Los Apóstoles comprendieron este espíritu del Evangelio, y lo predicaron y explayaron. En sus escritos nos recomiendan e imponen la pureza, la castidad y la modestia decenas de veces. No podemos aquí comentar ni citar siquiera todos estos textos. Nos contentamos con dar un resumen sobre el tema a partir de la doctrina de San Pablo, que también en este punto se distingue entre todos los demás autores inspirados.
El gran Apóstol expone ampliamente la antítesis irreductible entre el espíritu y la carne, es decir, entre las inclinaciones del alma cristiana, adornada de la gracia, y las pasiones carnales, los instintos groseros, tal como los paganos los aceptaban sin sonrojarse.
San Pablo experimenta en sí mismo y describe esta lucha entre el espíritu, que se somete a la ley de Dios, y «la ley del pecado», que lleva en sus miembros.
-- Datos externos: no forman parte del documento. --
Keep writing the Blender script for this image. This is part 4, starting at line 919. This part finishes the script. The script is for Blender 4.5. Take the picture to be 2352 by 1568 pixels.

Pues «la carne tiene deseos contrarios a los del espíritu, y el espíritu los tiene contrarios a los de la carne». Es alentador para todos los que deben pelear, saber que quien había sido arrebatado hasta el tercer cielo, para que no se enorgulleciera, sintió tan vivamente el aguijón de la carne, que tres veces se vio obligado a suplicar al Señor que lo librara de él, y le arrancó ese grito doloroso: «¡Pobre de mí! ¿Quién me librará de este cuerpo que me lleva a la muerte?». ¡Sí!, ¿quién lo hará? ¡La gracia de Jesucristo, la gracia de Dios, pero la gracia juntamente con él!
A nosotros se nos impone la obligación «de vivir no según la carne, sino según el espíritu», pues «la sabiduría de la carne es enemiga de Dios». Ella no se somete a la ley divina, ni podría hacerlo… Quienes son carnales no pueden agradar a Dios. Por eso todo el que viva según la carne, morirá. Pero quien renuncia a las obras de la carne, vivirá. «Revestíos, pues, del Señor Jesucristo», nos exhorta el Apóstol, «y no os preocupéis de la carne para satisfacer sus concupiscencias». Pues «los que son de Cristo Jesús, han crucificado la carne con sus pasiones y sus concupiscencias». San Pablo mismo da el ejemplo y escribe este pasaje que hace estremecerse: «Castigo a mi cuerpo y lo esclavizo; no sea que, habiendo predicado a los demás, resulte yo mismo reprobado» .
Como siempre, el Apóstol es profundo y un poco difícil de seguir. Pero sacaremos mucho provecho si intentamos penetrar su pensamiento y profundizar su doctrina.